Rows from a 3D scene dataset:
········

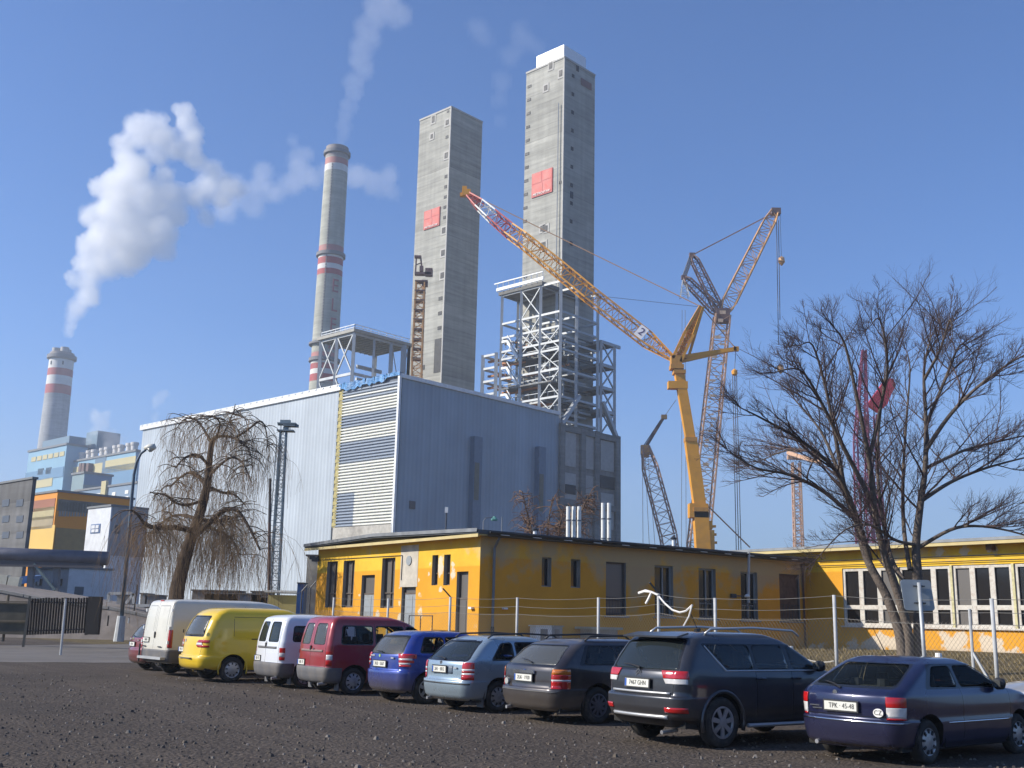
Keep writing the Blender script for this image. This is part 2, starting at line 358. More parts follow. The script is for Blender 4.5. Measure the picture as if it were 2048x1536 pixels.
m_sheetb = stripes('blue_grey_ribbed_sheet', (.265, .335, .405), (.24, .305, .375), 1.0, UA, .45)
m_trimw = M('white_trim', (.72, .74, .74), .45); m_dark = M('dark_opening', (.012, .013, .015), .6, var=.3); m_steel = M('galvanised_steel', (.40, .42, .43), .5, metal=.2, var=.15, scale=.4)
m_steelf = M('floor_grating', (.17, .18, .18), .7, var=.3, scale=.5, dirt=(.16, .09, .05), dscale=.4); m_tarp = M('blue_tarpaulin', (.05, .22, .48), .5, var=.4, scale=1.2, bump=.5, bscale=4)
m_insul = M('yellow_insulation', (.42, .36, .15), .9, var=.3, scale=1.2); m_cream = M('cream_sheet', (.74, .74, .66), .45, var=.06); m_slate = M('slate_sheet', (.26, .31, .38), .5, var=.08); m_groove = M('dark_groove', (.14, .16, .19), .8)
m_redp = M('red_panel', (.46, .075, .07), .6, var=.15, scale=.8); m_redp2 = M('red_panel_light', (.52, .11, .09), .6, var=.12, scale=.8); m_white = M('white_letter', (.8, .79, .76), .6, var=.03)
m_roofgrey = M('grey_roof', (.17, .18, .19), .8)

# the great hall
hall = thing('turbine_hall', 'huge windowless hall with pale ribbed side, striped end panel and blue-grey long wall', 'industrial hall', AB(0, 0))
aE = onA(1118, 828)[0]; bS = onB(684, 775)[0]; bF = onB(283, 855)[0]
o = MB(); o.box(AB(aE/2, (bS+bF)/2, HZ/2), (aE, bF-bS-1.6, HZ), AX); o.build('pale_wall', [m_sheet], hall)
o = MB(); o.add([AB(.6, 0, 0), AB(aE, 0, 0), AB(aE, 0, HZ), AB(.6, 0, HZ)], [(0, 1, 2, 3)]); o.add([AB(aE, 0, 0), AB(aE, bS, 0), AB(aE, bS, HZ), AB(aE, 0, HZ)], [(0, 1, 2, 3)]); o.build('long_wall', m_sheetb, hall)
o = MB(); o.box(AB(aE/2, bF/2, HZ+.15), (aE-.4, bF-.4, .3), AX); o.build('roof', m_roofgrey, hall)
# striped end: real horizontal ribs
z0 = onB(740, 1050)[1]; n_r = 46; dz = (HZ-.6-z0)/n_r
o = MB(); o.box(AB(.35, bS/2, HZ/2), (.3, bS, HZ-.2), AX); o.build('backing_wall', m_groove, hall)
crm = MB(); slt = MB()
bP = onB(708, 1000)[0]
for i in range(n_r):
    z = z0+i*dz; f_ = i/n_r
    grey = (.895 < f_ < .97 and i % 2 == 0) or (.70 < f_ < .80) or (.44 < f_ < .60) or f_ > .975
    def rib(mb, b0, b1):
        mb.add([AB(.20, b0, z+dz*.06), AB(-.05, b0, z+dz*.2), AB(-.05, b0, z+dz*.62), AB(.20, b0, z+dz*.76), AB(.20, b1, z+dz*.06), AB(-.05, b1, z+dz*.2), AB(-.05, b1, z+dz*.62), AB(.20, b1, z+dz*.76)],
               [(0, 1, 5, 4), (1, 2, 6, 5), (2, 3, 7, 6), (0, 3, 2, 1), (4, 5, 6, 7)])
    if f_ < .22: rib(crm, .3, bP); rib(slt, bP, bS-.2)
    else: rib(slt if grey else crm, .3, bS-.2)
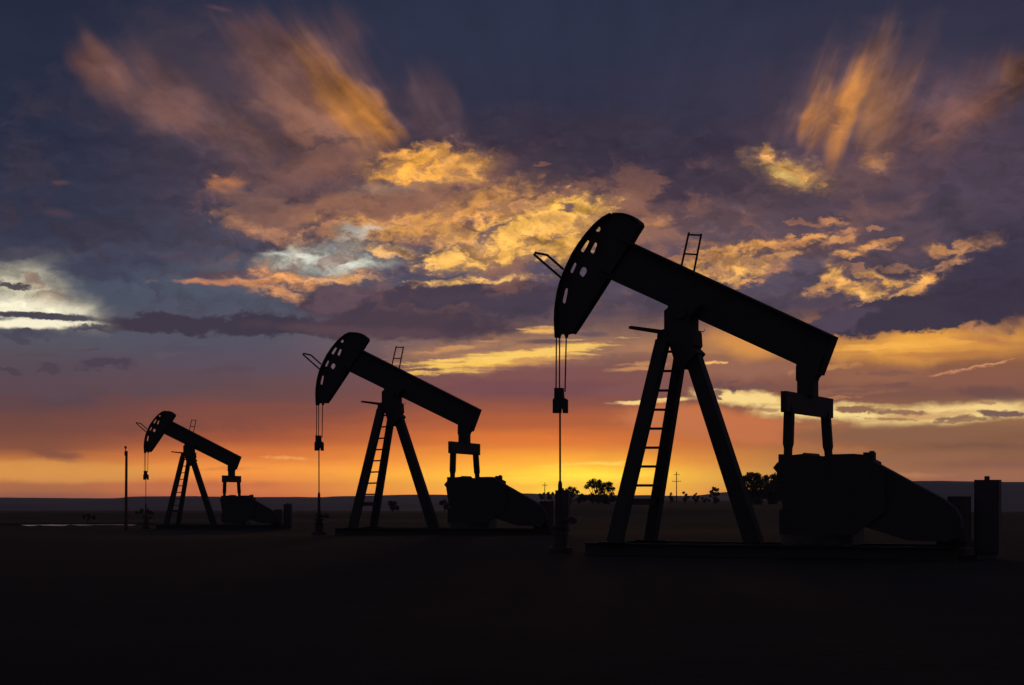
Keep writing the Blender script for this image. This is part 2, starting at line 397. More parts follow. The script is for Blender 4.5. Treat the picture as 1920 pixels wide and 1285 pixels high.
 ('s', 'r', 1570, 258, 97, 43, 50, (110, 81, 78), 0.34, 1.0, 0.55),
 ('s', 'r', 1660, 265, 85, 43, 70, (106, 79, 80), 0.34, 1.0, 0.55),
 ('s', 'r', 1712, 70, 85, 34, 50, (78, 65, 78), 0.41, 1.0, 0.55),
 ('s', 'r', 1545, 200, 80, 14, 71, (174, 113, 61), 0.20, 1.0, 0.55),
 ('s', 'r', 1592, 200, 78, 12, 74, (210, 135, 64), 0.27, 1.0, 0.55),
 ('s', 'r', 1622, 180, 73, 10, 71, (182, 119, 62), 0.27, 1.0, 0.55),
 ('s', 'r', 1640, 205, 73, 10, 72, (154, 105, 64), 0.27, 1.0, 0.55),
 ('s', 'r', 1555, 225, 91, 54, 62, (170, 110, 60), 0.54, 1.0, 0.55),
 ('s', 'r', 1640, 210, 91, 67, 72, (146, 98, 63), 0.51, 1.0, 0.55),
 ('s', 'r', 1600, 180, 85, 48, 72, (190, 123, 62), 0.48, 1.0, 0.55),
 ('s', 'r', 1800, 210, 158, 79, 38, (108, 78, 79), 0.61, .8, 0.55),
 ('s', 'b', 1800, 225, 110, 48, 30, (120, 83, 77), .8, 1.0, .5),
 ('s', 'b', 1850, 200, 55, 32, 35, (132, 88, 76), .7, 1.0, .4),
 ('s', 'r', 1905, 145, 41, 61, 25, (142, 93, 60), 0.54, .9, 0.55),
 ('s', 'b', 1600, 320, 150, 50, 0, (104, 78, 82), .75, .9, .4),
 ('c', 'f', 1475, 318, 66, 26, -18, (214, 160, 86), 1, .55, .5),
 ('s', 'b', 1475, 325, 56, 12, -18, (196, 166, 96), .7, .9, .3),
 ('c', 'f', 1442, 290, 12, 16, 10, (226, 160, 88), .9, .7, .4),
 ('c', 'f', 1515, 335, 30, 10, -25, (232, 170, 92), .95, .6, .5),
 ('c', 'f', 1640, 303, 30, 14, -10, (184, 128, 88), .9, .7, .6),
 ('s', 'b', 1640, 385, 120, 34, 12, (112, 82, 82), .7, .9, .5),
 ('c', 'b', 95, 852, 90, 22, -18, (134, 82, 62), .9, .8, .5),
 ('h', 'b', 260, 800, 330, 20, 0, (124, 76, 66), .7, .9, .6),
 ('h', 'b', 560, 770, 200, 14, 2, (128, 78, 70), .6, .9, .7),
 ('h', 'b', 760, 800, 160, 10, 0, (190, 100, 62), .6, .9, .8),
 ('h', 'b', 90, 884, 270, 27, 0, (212, 144, 70), .8, .5, .15),
 ('h', 'b', 360, 910, 190, 16, 0, (186, 104, 62), .7, .9, .3),
 ('h', 'f', 545, 859, 60, 5, -2, (246, 164, 88), .8, .9, .6),
 ('h', 'b', 430, 880, 90, 6, 0, (204, 116, 62), .6, .9, .5),
 ('h', 'b', 1700, 858, 200, 14, 3, (150, 102, 74), .7, .9, .7),
 ('h', 'b', 1840, 835, 140, 10, 0, (120, 84, 68), .7, .9, .7),
 ('h', 'b', 1560, 842, 120, 10, -2, (176, 116, 76), .6, .9, .7),
 ('h', 'b', 1700, 890, 90, 8, 0, (176, 120, 78), .7, .9, .5),
 ('h', 'b', 1880, 870, 120, 12, 0, (128, 86, 70), .6, .9, .6),
 ('h', 'b', 1860, 740, 110, 16, -6, (112, 78, 74), .85, .7, .5),
 # glow where the sun goes down
 ('p', 'h', 1080, 900, 340, 66, 0, (255, 194, 56), .9, 1.0, .1),
 ('h', 'h', 1090, 892, 200, 26, 1, (255, 222, 66), .95, 1.0, .4),
 ('h', 'h', 1050, 922, 100, 14, 0, (255, 212, 58), .8, 1.0, .3),
 ('h', 'h', 1110, 868, 110, 6, 2, (255, 218, 96), .6, .9, .5),
]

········

Without including the pictures, return each record above exactly as it stands.

Keep writing the Blender script for this image. This is part 2, starting at line 358. More parts follow. The script is for Blender 4.5. Measure the picture as if it were 2048x1536 pixels.
m_sheetb = stripes('blue_grey_ribbed_sheet', (.265, .335, .405), (.24, .305, .375), 1.0, UA, .45)
m_trimw = M('white_trim', (.72, .74, .74), .45); m_dark = M('dark_opening', (.012, .013, .015), .6, var=.3); m_steel = M('galvanised_steel', (.40, .42, .43), .5, metal=.2, var=.15, scale=.4)
m_steelf = M('floor_grating', (.17, .18, .18), .7, var=.3, scale=.5, dirt=(.16, .09, .05), dscale=.4); m_tarp = M('blue_tarpaulin', (.05, .22, .48), .5, var=.4, scale=1.2, bump=.5, bscale=4)
m_insul = M('yellow_insulation', (.42, .36, .15), .9, var=.3, scale=1.2); m_cream = M('cream_sheet', (.74, .74, .66), .45, var=.06); m_slate = M('slate_sheet', (.26, .31, .38), .5, var=.08); m_groove = M('dark_groove', (.14, .16, .19), .8)
m_redp = M('red_panel', (.46, .075, .07), .6, var=.15, scale=.8); m_redp2 = M('red_panel_light', (.52, .11, .09), .6, var=.12, scale=.8); m_white = M('white_letter', (.8, .79, .76), .6, var=.03)
m_roofgrey = M('grey_roof', (.17, .18, .19), .8)

# the great hall
hall = thing('turbine_hall', 'huge windowless hall with pale ribbed side, striped end panel and blue-grey long wall', 'industrial hall', AB(0, 0))
aE = onA(1118, 828)[0]; bS = onB(684, 775)[0]; bF = onB(283, 855)[0]
o = MB(); o.box(AB(aE/2, (bS+bF)/2, HZ/2), (aE, bF-bS-1.6, HZ), AX); o.build('pale_wall', [m_sheet], hall)
o = MB(); o.add([AB(.6, 0, 0), AB(aE, 0, 0), AB(aE, 0, HZ), AB(.6, 0, HZ)], [(0, 1, 2, 3)]); o.add([AB(aE, 0, 0), AB(aE, bS, 0), AB(aE, bS, HZ), AB(aE, 0, HZ)], [(0, 1, 2, 3)]); o.build('long_wall', m_sheetb, hall)
o = MB(); o.box(AB(aE/2, bF/2, HZ+.15), (aE-.4, bF-.4, .3), AX); o.build('roof', m_roofgrey, hall)
# striped end: real horizontal ribs
z0 = onB(740, 1050)[1]; n_r = 46; dz = (HZ-.6-z0)/n_r
o = MB(); o.box(AB(.35, bS/2, HZ/2), (.3, bS, HZ-.2), AX); o.build('backing_wall', m_groove, hall)
crm = MB(); slt = MB()
bP = onB(708, 1000)[0]
for i in range(n_r):
    z = z0+i*dz; f_ = i/n_r
    grey = (.895 < f_ < .97 and i % 2 == 0) or (.70 < f_ < .80) or (.44 < f_ < .60) or f_ > .975
    def rib(mb, b0, b1):
        mb.add([AB(.20, b0, z+dz*.06), AB(-.05, b0, z+dz*.2), AB(-.05, b0, z+dz*.62), AB(.20, b0, z+dz*.76), AB(.20, b1, z+dz*.06), AB(-.05, b1, z+dz*.2), AB(-.05, b1, z+dz*.62), AB(.20, b1, z+dz*.76)],
               [(0, 1, 5, 4), (1, 2, 6, 5), (2, 3, 7, 6), (0, 3, 2, 1), (4, 5, 6, 7)])
    if f_ < .22: rib(crm, .3, bP); rib(slt, bP, bS-.2)
    else: rib(slt if grey else crm, .3, bS-.2)
Keep writing the Blender script for this image. This is part 2, starting at line 397. More parts follow. The script is for Blender 4.5. Treat the picture as 1920 pixels wide and 1285 pixels high.
 ('s', 'r', 1570, 258, 97, 43, 50, (110, 81, 78), 0.34, 1.0, 0.55),
 ('s', 'r', 1660, 265, 85, 43, 70, (106, 79, 80), 0.34, 1.0, 0.55),
 ('s', 'r', 1712, 70, 85, 34, 50, (78, 65, 78), 0.41, 1.0, 0.55),
 ('s', 'r', 1545, 200, 80, 14, 71, (174, 113, 61), 0.20, 1.0, 0.55),
 ('s', 'r', 1592, 200, 78, 12, 74, (210, 135, 64), 0.27, 1.0, 0.55),
 ('s', 'r', 1622, 180, 73, 10, 71, (182, 119, 62), 0.27, 1.0, 0.55),
 ('s', 'r', 1640, 205, 73, 10, 72, (154, 105, 64), 0.27, 1.0, 0.55),
 ('s', 'r', 1555, 225, 91, 54, 62, (170, 110, 60), 0.54, 1.0, 0.55),
 ('s', 'r', 1640, 210, 91, 67, 72, (146, 98, 63), 0.51, 1.0, 0.55),
 ('s', 'r', 1600, 180, 85, 48, 72, (190, 123, 62), 0.48, 1.0, 0.55),
 ('s', 'r', 1800, 210, 158, 79, 38, (108, 78, 79), 0.61, .8, 0.55),
 ('s', 'b', 1800, 225, 110, 48, 30, (120, 83, 77), .8, 1.0, .5),
 ('s', 'b', 1850, 200, 55, 32, 35, (132, 88, 76), .7, 1.0, .4),
 ('s', 'r', 1905, 145, 41, 61, 25, (142, 93, 60), 0.54, .9, 0.55),
 ('s', 'b', 1600, 320, 150, 50, 0, (104, 78, 82), .75, .9, .4),
 ('c', 'f', 1475, 318, 66, 26, -18, (214, 160, 86), 1, .55, .5),
 ('s', 'b', 1475, 325, 56, 12, -18, (196, 166, 96), .7, .9, .3),
 ('c', 'f', 1442, 290, 12, 16, 10, (226, 160, 88), .9, .7, .4),
 ('c', 'f', 1515, 335, 30, 10, -25, (232, 170, 92), .95, .6, .5),
 ('c', 'f', 1640, 303, 30, 14, -10, (184, 128, 88), .9, .7, .6),
 ('s', 'b', 1640, 385, 120, 34, 12, (112, 82, 82), .7, .9, .5),
 ('c', 'b', 95, 852, 90, 22, -18, (134, 82, 62), .9, .8, .5),
 ('h', 'b', 260, 800, 330, 20, 0, (124, 76, 66), .7, .9, .6),
 ('h', 'b', 560, 770, 200, 14, 2, (128, 78, 70), .6, .9, .7),
 ('h', 'b', 760, 800, 160, 10, 0, (190, 100, 62), .6, .9, .8),
 ('h', 'b', 90, 884, 270, 27, 0, (212, 144, 70), .8, .5, .15),
 ('h', 'b', 360, 910, 190, 16, 0, (186, 104, 62), .7, .9, .3),
 ('h', 'f', 545, 859, 60, 5, -2, (246, 164, 88), .8, .9, .6),
 ('h', 'b', 430, 880, 90, 6, 0, (204, 116, 62), .6, .9, .5),
 ('h', 'b', 1700, 858, 200, 14, 3, (150, 102, 74), .7, .9, .7),
 ('h', 'b', 1840, 835, 140, 10, 0, (120, 84, 68), .7, .9, .7),
 ('h', 'b', 1560, 842, 120, 10, -2, (176, 116, 76), .6, .9, .7),
 ('h', 'b', 1700, 890, 90, 8, 0, (176, 120, 78), .7, .9, .5),
 ('h', 'b', 1880, 870, 120, 12, 0, (128, 86, 70), .6, .9, .6),
 ('h', 'b', 1860, 740, 110, 16, -6, (112, 78, 74), .85, .7, .5),
 # glow where the sun goes down
 ('p', 'h', 1080, 900, 340, 66, 0, (255, 194, 56), .9, 1.0, .1),
 ('h', 'h', 1090, 892, 200, 26, 1, (255, 222, 66), .95, 1.0, .4),
 ('h', 'h', 1050, 922, 100, 14, 0, (255, 212, 58), .8, 1.0, .3),
 ('h', 'h', 1110, 868, 110, 6, 2, (255, 218, 96), .6, .9, .5),
]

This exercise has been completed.